>> START INFORMATION SHOWN
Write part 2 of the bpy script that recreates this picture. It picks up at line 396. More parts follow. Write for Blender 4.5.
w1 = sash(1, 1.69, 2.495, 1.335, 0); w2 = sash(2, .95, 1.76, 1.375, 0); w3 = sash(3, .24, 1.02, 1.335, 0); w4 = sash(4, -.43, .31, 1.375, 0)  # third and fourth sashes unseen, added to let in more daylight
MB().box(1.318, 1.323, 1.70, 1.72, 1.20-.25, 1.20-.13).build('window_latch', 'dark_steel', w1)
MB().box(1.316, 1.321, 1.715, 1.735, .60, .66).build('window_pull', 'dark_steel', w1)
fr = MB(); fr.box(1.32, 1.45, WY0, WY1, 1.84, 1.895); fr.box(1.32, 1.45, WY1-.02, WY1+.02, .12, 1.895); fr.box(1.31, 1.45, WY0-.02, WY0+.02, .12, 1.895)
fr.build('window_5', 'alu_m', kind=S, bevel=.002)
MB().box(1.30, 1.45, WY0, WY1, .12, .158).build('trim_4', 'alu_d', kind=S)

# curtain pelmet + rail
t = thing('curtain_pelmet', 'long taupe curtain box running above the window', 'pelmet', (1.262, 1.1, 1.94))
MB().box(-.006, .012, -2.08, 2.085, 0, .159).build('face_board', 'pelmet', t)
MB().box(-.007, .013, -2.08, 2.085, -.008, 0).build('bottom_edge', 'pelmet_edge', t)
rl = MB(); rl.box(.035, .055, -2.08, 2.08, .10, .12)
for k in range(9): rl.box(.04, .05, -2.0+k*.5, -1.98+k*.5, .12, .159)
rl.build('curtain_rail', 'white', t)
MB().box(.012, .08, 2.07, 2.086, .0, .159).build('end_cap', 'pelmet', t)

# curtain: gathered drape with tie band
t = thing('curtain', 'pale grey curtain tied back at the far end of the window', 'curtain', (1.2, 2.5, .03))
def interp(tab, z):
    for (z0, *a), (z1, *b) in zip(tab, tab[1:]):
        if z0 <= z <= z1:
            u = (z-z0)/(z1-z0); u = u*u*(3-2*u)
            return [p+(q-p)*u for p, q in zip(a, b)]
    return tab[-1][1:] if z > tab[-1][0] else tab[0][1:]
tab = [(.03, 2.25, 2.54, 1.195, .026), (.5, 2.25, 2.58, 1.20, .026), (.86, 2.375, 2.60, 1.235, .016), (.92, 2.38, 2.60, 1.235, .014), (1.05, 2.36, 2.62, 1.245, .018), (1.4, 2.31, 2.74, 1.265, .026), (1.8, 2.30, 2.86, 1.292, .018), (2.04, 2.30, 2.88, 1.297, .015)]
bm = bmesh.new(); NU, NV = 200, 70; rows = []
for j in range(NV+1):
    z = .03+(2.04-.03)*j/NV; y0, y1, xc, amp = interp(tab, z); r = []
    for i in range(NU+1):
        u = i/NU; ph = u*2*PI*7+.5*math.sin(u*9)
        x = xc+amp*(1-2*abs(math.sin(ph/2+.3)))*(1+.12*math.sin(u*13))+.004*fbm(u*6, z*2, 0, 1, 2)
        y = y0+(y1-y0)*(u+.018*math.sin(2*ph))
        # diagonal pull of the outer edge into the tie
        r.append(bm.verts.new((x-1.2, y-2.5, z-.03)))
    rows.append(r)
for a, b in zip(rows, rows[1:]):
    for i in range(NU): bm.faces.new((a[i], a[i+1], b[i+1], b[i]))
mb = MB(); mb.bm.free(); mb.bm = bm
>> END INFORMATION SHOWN
• [SHORT EXERCISE] The required output is the exact run of lines from the beginning of the listing above to the line that contains "2.086, .0, .159).build('end_cap', 'pelmet', t)", inclusive of both.

• [WRITTEN SOLUTION]
Write part 2 of the bpy script that recreates this picture. It picks up at line 396. More parts follow. Write for Blender 4.5.
w1 = sash(1, 1.69, 2.495, 1.335, 0); w2 = sash(2, .95, 1.76, 1.375, 0); w3 = sash(3, .24, 1.02, 1.335, 0); w4 = sash(4, -.43, .31, 1.375, 0)  # third and fourth sashes unseen, added to let in more daylight
MB().box(1.318, 1.323, 1.70, 1.72, 1.20-.25, 1.20-.13).build('window_latch', 'dark_steel', w1)
MB().box(1.316, 1.321, 1.715, 1.735, .60, .66).build('window_pull', 'dark_steel', w1)
fr = MB(); fr.box(1.32, 1.45, WY0, WY1, 1.84, 1.895); fr.box(1.32, 1.45, WY1-.02, WY1+.02, .12, 1.895); fr.box(1.31, 1.45, WY0-.02, WY0+.02, .12, 1.895)
fr.build('window_5', 'alu_m', kind=S, bevel=.002)
MB().box(1.30, 1.45, WY0, WY1, .12, .158).build('trim_4', 'alu_d', kind=S)

# curtain pelmet + rail
t = thing('curtain_pelmet', 'long taupe curtain box running above the window', 'pelmet', (1.262, 1.1, 1.94))
MB().box(-.006, .012, -2.08, 2.085, 0, .159).build('face_board', 'pelmet', t)
MB().box(-.007, .013, -2.08, 2.085, -.008, 0).build('bottom_edge', 'pelmet_edge', t)
rl = MB(); rl.box(.035, .055, -2.08, 2.08, .10, .12)
for k in range(9): rl.box(.04, .05, -2.0+k*.5, -1.98+k*.5, .12, .159)
rl.build('curtain_rail', 'white', t)
MB().box(.012, .08, 2.07, 2.086, .0, .159).build('end_cap', 'pelmet', t)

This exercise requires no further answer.